Desde siempre se ha empleado desde el poder la táctica de introducir en el debate público falsas disyuntivas, crecepelos prodigiosos y discusiones bizantinas para distraer de los asuntos más amargos, complejos y sangrantes, es definitiva, para censurar palabreramente la realidad. Si el desempleo juvenil es una amenaza para el proyecto de vida de millones de pibes y pibas, pues se introduce ahora –ahora, no hace dos años– el llamado bono cultural, y que chillen porcinamente partidarios y detractores. Lo que ocurre es que jamás se había observado un seguidismo tan perruno a las consignas de distracción impartidas por un Gobierno, por cualquier gobierno, y enseguida te sale el señor barbudo que prepara sopa juliana en La Vanguardia para recordarte que ya Pascual Maragall propuso en su día colocar el Tribunal Constitucional en Cataluña. Qué pena que en Madrid, por supuesto, no le hubieran hecho caso. El problema no es que el TC, desde hace varios lustros, «realice su actividad de forma lenta e ineficiente, dejando indefensos a ciudadanos que se ven perjudicados por normas legales o actuaciones administrativas o judiciales que atentan contra lo establecido en la Constitución», como ha escrito Diego Fierro Rodríguez. El problema es donde ponemos el edificio, desde que provincia, municipio o pedanía se dicta sentencia una década después de haber interpuesto un recurso.

La descentralización política y administrativa real es la que se produjo con el desarrollo de lo que se denominó en su día (ya es un nomenclátor bastante desusado) el Estado de las Autonomías: una estructura asimétrica y a veces disfuncional, pero en la que las comunidades terminaron por asumir la dirección de los principales servicios públicos –educativos, sanitarios, asistenciales– y la gestión de amplios recursos financieros. Esa fue exactamente la aproximación fáctica –y en general beneficiosa– de la gestión pública al ciudadano. Trasladar el Tribunal Supremo a Valencia, el Tribunal de Cuentas a Astorga o el Senado a Tarragona no significa el más mínimo efecto en el funcionamiento operativo de dichos organismos ni mejora la calidad técnica de la administración pública ni la fortaleza del sistema democrático. No es más que humo de tramoya para distraernos de lo que deberían ser prioridades y exigencias de la agenda pública en un momento de crisis pospandémica y cuando España se la juega en la elección y gestión atinada de los fondos extraordinarios de la Unión Europea.

Durante el debate sobre el Estatuto de Autonomía varios diputados de Gran Canaria insistieron en que la sede de la Delegación del Gobierno central debería estar en Las Palmas de Gran Canaria; la sede del nuevo Parlamento les interesó mucho menos.
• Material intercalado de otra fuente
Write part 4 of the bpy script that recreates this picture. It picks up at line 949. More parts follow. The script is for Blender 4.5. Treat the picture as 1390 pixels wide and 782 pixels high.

A ese desdeñoso despiste deben su prosperidad bares y cafeterías de la calle Teobaldo Power y aledaños. Esperemos que al calor del último ilusionismo sanchista no se despierte aquí la bestia y se empiece a hablar de trasladar instituciones. Porque Casimiro Curbelo no solo se llevaría a La Gomera la Presidencia del Gobierno canario, sino hasta el Bingo Colombófilo.